Ukrainian President Volodymyr Zelensky tested such a move during the 2019 parliamentary campaign. The newly elected president said he would pave the way for "fresh faces" to take on the responsibility. The move sparked controversy, as many people unfit for office or with ties to tainted businessmen were elected into office under Zelensky's party banner.

Over a dozen lawmakers were kicked out of the party as a result.

Meanwhile, the recent pollsters became a wakeup call for Fidesz which now will be forced to amend its stance on a number of key issues, Novak said.

"Dominant parties, such as the Fidesz, either 'soften' or 'toughen' up to challenges. Either they choose less polarizing rhetoric to look more inclusive or dig cleavages deeper to prevent the crossing of their voters to the opposite camp," Novak said.

According to him, there are signs of both softening and toughening at the moment, exemplified by Orban's willingness to answer journalists' questions in recent weeks but also by his extremely polarizing speech on the occasion of the Hungarian Revolution of 1956 on Oct. 23. The coexistence of the two shows that no choice has yet been made inside the party.

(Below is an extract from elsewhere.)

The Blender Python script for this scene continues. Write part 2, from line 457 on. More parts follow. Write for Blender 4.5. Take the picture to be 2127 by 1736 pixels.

Stumpf said Fidesz has a double problem to solve before 2026 — first, quickly find a solution to fix the state of the economy or find a way to frame it as something outside their circle of competence and responsibility; second, they will have to work out a different method to halt Magyar's rise.

"There doesn't seem to be a big policy push to tackle the crisis… there is no clear message on what will happen to the economy," he said.

Both analysts found it important to note that in regimes dominated by a single party, such as Orban's, the end usually results from an internal rift.

Many believe Magyar can be up for the task.